After breakfast, we make our way to the spot where there were lots of wisent tracks yesterday morning. On the way there I am stopped dead in my tracks when I spot the contours of a Wisent, visible between the fir trees. It appears it is just one lonely old bull lying down, ruminating away. This is a typical image of the region! The animal is alert and has seen the car. I manage to sneak out of the car unseen and shoot some pictures. We park up and continue our explorations on foot. We encountered Red Deer, Does, Black and Grey-headed woodpeckers and one male Hazel grouse calling out. Then we return and wait for a duo (from the United Kingdom) who will be arriving this afternoon at the lodge. For four days, father and son will make use of our knowledge and service we offer in the area. It will be a memorable experience and an unforgettable trip...Memories for life, and the best gift from a father to his son without ANY doubt! And straight away they are off to a great start! A colossal WOLF crosses the road once we're well and truly on our way in the car! Arriving late at the hut we disturb some Ravens who only give us a timid performance afterwards. The pair of Buzzards are nowhere to be seen. The reason for such unrest is soon known: a Golden Eagle is patrolling the skies. At 6.30pm he lands like a jet straight in front of us onto the carcass. This is what we came for! At dusk, a Eurasian Pygmy Owl starts calling.

Friday, 1 April

Since we still haven’t spotted anything to write home about, I decided to do some cleaning up in the hut. When you leave the hut you must do it swiftly, in order to minimise disturbance and minimise leaving any human scents behind. John and William are focused on the meadow and sky in front of the hut. Two Golden eagles are present, but they don’t land. A little before seven o'clock William points to a Roebuck appearing out of nowhere; It runs in our direction through the pines. When I spot the facial expression of the animal I know straight away: "There must be a wolf hunting in the area!" The Roebuck, whose focus is on the horizon, is hardly making any progress. I keep whispering excitedly: “Keep watching, a wolf will appear soon!” Not a minute later and there he is: from the left side of the meadow a Wolf appears, running at full speed towards the Roebuck. The Roebuck is running too, with his tongue hanging out of his mouth. Although it all happened very fast, John and William witnessed a unique experience. Nature at its best! After some fist pumping, the necessary high fives and "Yeses" we leave the hut half an hour later and go towards our lodge. The short walk that follows looking for the killer (wolf) and the kill (roebuck) yields no results; the area is indeed too impenetrable and stretched out. And, Nature does not give up all her secrets just like that. Nothing happens because you want it to! In any case, the event we just witnessed gives our Europe's Big Five mammal hut more depth...
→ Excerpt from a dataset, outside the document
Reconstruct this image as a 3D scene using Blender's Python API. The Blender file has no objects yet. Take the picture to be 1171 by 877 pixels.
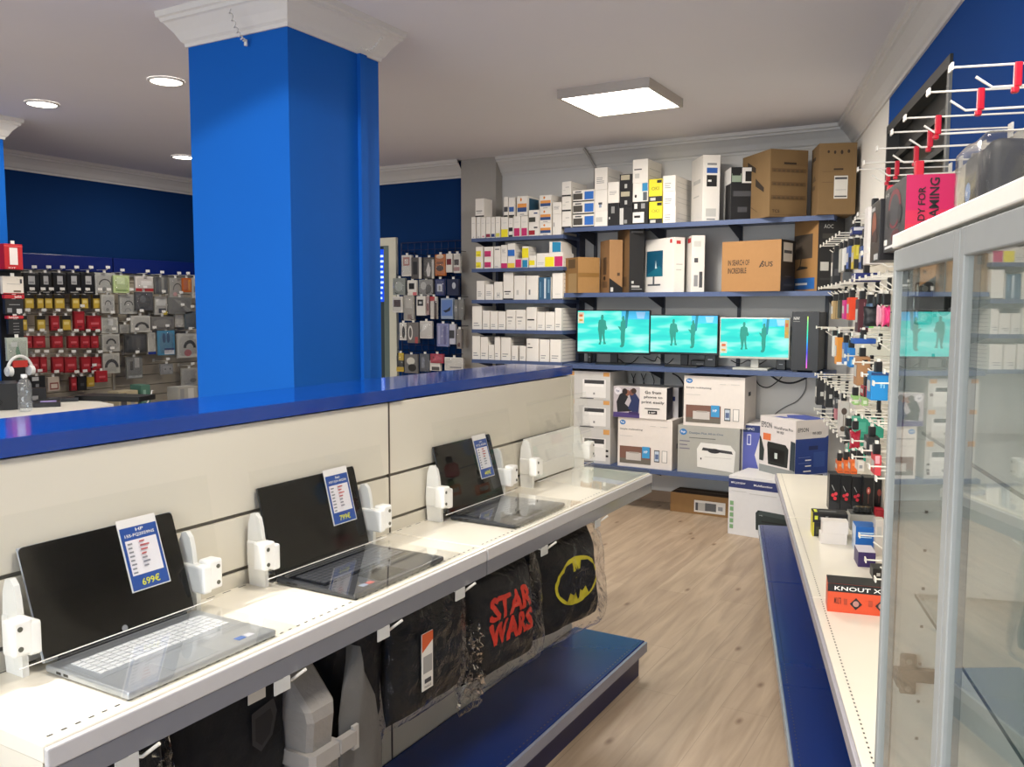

Afterwards, via a pit stop looking for White-backed Woodpeckers, we move towards the border area with Ukraine. We return home in good time. Scan sessions with the spotlight are meant to cheer up the evening somewhat. A Beaver and Ural Owl first appear in our beam, but little did we know what was in store for us... We take a turn, halfway through the return journey, and upon starting up our light session we immediately see eyes reflected in the beam. An animal that does not run away. Strange… We focus the binoculars on the animal and in the seconds it takes for the image to reach our retina and our brains, the atmosphere COMPLETELY changes. “LYNX! A LYNX! That's a LYNX!” The convoy of three cars comes to an abrupt halt. The Lynx remains seated, looking in our direction, but decides, as he senses our atmosphere of uncontrollable total euphoria, joy and freaking out, to get up and move toward the edge of the woods adjacent to the pasture. Luckily for us, the animal is satisfied with the cover of safety that the trees offer him. The giant cat, alternating between sitting and lying, starts an extensive cleaning session, licking and brushing his coat for more than 20 minutes. Just like house cats would do. Telephoto lenses are taken out of the trunk in order to watch this performance down to the last detail. Whiskers, tufts on the ears, brown coat with black spots, short tail with a black tip ... all the typical characteristics can be checked and observed in great detail. It is quite clear that we were in the right place at the right time. The Lynx must have sought out the meadow at dusk in order to wait for Deer and Hares. With hunting on its mind, the animal must thereby have ignored the drizzly rain. Human disturbance and wet fur ensure that the animal does make a run for it. Once the cleaning has been completed, we manage to follow the Lynx between the trees for a few more steps along his path deeper into the forest. How lucky we were, there are no words to describe our feelings! The combination of this fantastic moment with the hunting Wolf earlier in the morning. UNBELIEVABLE! It goes without saying that once we arrived back at our lodge we raised a glass to this amazing day in the field! Phenomenal!